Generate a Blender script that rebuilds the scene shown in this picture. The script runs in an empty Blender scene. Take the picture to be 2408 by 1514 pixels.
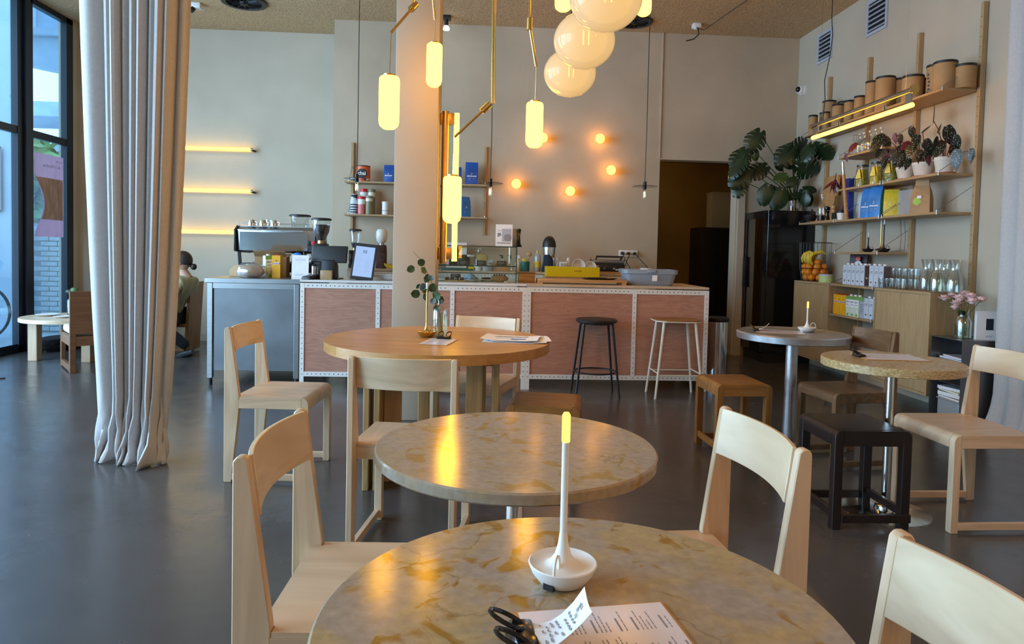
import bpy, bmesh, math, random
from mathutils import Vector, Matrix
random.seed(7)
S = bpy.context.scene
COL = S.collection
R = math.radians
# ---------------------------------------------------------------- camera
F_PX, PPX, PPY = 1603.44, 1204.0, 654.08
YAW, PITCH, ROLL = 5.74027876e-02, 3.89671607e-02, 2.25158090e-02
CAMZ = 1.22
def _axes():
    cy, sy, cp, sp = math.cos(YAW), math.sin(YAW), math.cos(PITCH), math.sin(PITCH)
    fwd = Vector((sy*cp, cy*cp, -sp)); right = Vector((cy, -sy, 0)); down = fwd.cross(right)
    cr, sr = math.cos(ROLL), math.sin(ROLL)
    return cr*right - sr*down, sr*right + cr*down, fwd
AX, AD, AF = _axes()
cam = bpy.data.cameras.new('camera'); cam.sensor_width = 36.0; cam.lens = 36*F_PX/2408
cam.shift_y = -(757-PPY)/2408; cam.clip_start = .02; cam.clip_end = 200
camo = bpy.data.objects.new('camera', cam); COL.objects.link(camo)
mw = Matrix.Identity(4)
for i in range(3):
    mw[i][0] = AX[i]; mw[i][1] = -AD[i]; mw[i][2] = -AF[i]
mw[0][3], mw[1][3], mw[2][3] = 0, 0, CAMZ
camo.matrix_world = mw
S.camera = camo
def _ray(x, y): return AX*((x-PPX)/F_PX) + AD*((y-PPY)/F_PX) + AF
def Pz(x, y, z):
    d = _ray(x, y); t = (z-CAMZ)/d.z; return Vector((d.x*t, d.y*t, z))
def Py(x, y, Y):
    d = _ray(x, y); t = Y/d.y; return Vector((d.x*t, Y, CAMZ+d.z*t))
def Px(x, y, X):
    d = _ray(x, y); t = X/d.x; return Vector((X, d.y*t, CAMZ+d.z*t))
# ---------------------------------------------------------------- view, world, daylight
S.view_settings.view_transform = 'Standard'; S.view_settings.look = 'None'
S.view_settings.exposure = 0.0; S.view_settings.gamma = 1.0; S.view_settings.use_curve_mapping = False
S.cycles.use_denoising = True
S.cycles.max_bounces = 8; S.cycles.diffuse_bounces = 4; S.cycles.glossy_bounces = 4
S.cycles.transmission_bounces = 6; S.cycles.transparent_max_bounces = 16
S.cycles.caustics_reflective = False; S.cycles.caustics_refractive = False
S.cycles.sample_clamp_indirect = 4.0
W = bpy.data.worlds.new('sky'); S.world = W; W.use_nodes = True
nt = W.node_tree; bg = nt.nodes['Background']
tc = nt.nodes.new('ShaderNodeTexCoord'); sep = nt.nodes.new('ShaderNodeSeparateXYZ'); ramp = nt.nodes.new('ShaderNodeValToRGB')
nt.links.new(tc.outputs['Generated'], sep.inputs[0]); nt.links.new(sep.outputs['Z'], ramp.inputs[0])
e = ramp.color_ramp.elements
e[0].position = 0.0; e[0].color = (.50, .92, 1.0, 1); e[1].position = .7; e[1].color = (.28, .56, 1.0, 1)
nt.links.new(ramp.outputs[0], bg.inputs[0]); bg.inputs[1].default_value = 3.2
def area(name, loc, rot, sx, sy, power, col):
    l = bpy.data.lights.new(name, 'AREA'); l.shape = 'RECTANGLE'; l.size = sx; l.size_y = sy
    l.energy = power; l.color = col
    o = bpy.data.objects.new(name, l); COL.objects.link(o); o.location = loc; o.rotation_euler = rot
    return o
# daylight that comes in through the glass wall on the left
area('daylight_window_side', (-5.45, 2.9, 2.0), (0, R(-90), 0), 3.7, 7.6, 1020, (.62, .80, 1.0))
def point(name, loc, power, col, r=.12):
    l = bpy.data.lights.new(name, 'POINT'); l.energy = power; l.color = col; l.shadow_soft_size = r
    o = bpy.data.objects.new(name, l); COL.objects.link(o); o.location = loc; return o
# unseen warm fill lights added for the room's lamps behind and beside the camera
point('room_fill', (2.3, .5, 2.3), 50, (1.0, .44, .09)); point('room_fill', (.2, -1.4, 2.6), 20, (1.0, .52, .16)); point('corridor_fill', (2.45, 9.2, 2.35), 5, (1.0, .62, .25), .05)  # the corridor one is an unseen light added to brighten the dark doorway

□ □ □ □

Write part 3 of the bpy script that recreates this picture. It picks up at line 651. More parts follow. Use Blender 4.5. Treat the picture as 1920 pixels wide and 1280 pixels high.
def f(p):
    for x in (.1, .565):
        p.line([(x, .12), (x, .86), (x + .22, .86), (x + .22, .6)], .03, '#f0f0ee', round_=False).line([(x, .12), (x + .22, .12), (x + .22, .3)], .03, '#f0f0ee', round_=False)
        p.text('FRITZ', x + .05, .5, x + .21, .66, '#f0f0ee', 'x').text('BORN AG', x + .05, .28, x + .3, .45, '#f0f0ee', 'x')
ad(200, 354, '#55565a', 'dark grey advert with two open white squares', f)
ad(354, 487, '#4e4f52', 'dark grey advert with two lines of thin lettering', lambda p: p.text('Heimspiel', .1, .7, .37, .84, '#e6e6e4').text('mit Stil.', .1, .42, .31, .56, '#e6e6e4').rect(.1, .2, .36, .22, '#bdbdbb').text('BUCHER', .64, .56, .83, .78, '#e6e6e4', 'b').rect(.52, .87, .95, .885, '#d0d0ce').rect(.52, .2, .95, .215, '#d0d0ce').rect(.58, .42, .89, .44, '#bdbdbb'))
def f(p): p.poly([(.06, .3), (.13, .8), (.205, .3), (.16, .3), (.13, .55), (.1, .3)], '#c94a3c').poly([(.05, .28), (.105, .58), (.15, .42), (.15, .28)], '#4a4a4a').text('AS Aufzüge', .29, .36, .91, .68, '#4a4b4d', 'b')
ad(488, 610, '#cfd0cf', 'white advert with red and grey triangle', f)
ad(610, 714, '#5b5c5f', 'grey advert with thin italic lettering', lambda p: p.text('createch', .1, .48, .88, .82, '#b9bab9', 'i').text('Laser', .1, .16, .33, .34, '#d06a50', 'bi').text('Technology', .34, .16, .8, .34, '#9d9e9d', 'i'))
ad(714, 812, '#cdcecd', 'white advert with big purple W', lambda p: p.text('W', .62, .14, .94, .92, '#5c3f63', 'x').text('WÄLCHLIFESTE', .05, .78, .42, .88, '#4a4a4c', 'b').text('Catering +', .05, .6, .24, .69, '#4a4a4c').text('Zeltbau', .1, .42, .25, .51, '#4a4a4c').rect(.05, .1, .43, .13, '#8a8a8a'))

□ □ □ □

■ EXERCISE DESCRIPTION ■
Copy out each line in the listing that has the word "scene".

■ TASK ANSWER ■
Generate a Blender script that rebuilds the scene shown in this picture. The script runs in an empty Blender scene. Take the picture to be 2408 by 1514 pixels.
S = bpy.context.scene